I have to ask the unthinkable for a Catholic:
Is the Pope lying?
The New York Times has been relentless on their investigation of the pedophilia scandal in the Catholic Church.
The priest, convicted of tying up and abusing two young boys in a California church rectory, wanted to leave the ministry.
But in 1985, four years after the priest and his bishop first asked that he be defrocked, the future Pope Benedict XVI, then a top Vatican official, signed a letter saying that the case needed more time and that “the good of the Universal Church” had to be considered in the final decision, according to church documents released through lawsuits.

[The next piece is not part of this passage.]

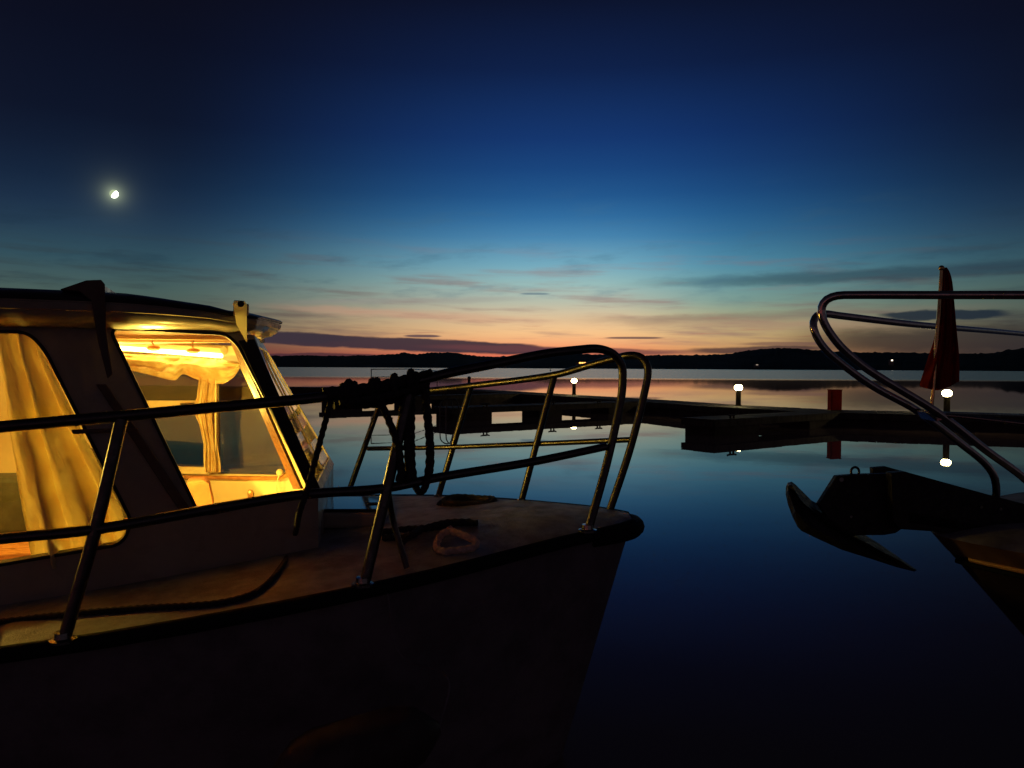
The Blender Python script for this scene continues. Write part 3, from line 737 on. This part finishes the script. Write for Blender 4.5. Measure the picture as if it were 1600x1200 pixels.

That decision did not come for two more years, the sort of delay that is fueling a renewed sexual abuse scandal in the church that has focused on whether the future pope moved quickly enough to remove known pedophiles from the priesthood, despite pleas from American bishops.
As the scandal has deepened, the pope’s defenders have said that, well before he was elected pope in 2005, he grew ever more concerned about sexual abuse and weeding out pedophile priests. But the case of the California priest, the Rev. Stephen Kiesle, and the trail of documents first reported on Friday by The Associated Press, shows, in this period at least, little urgency.
The letter that Cardinal Joseph Ratzinger, later pope, wrote in Latin in 1985, mentions Father Kiesle’s young age — 38 at the time — as one consideration in whether he should be forced from the priesthood. The Vatican spokesman, the Rev. Federico Lombardi, said it was wrong to draw conclusions based on one letter, without carefully understanding the context in which it was written.
“It’s evident that it’s not an in-depth and serious use of documents,” he said. Earlier Friday, Father Lombardi suggested that the pope would be willing to meet with sexual abuse victims.
But John S. Cummins, the former bishop of Oakland who repeatedly wrote his superiors in Rome urging that the priest be defrocked, said the Vatican in that era, after the Second Vatican Council, was especially reluctant to dismiss priests because so many were abandoning the priesthood.
As a result, he said, Pope John Paul II “really slowed down the process and made it much more deliberate.”
So what really happened? The NYTimes has Cardinal Ratzinger’s signature on the document.
Look, I’m tired of Vatican priests and bishops treating the pope as if he’s the victim. And frankly, this kind of talk is insulting to all of us:
The Vatican spokesman, the Rev. Federico Lombardi, said it was wrong to draw conclusions based on one letter, without carefully understanding the context in which it was written.
“It’s evident that it’s not an in-depth and serious use of documents,” he said. Earlier Friday, Father Lombardi suggested that the pope would be willing to meet with sexual abuse victims.
Time for Benedict to man-up and speak for himself. The Vatican double-speak has to stop.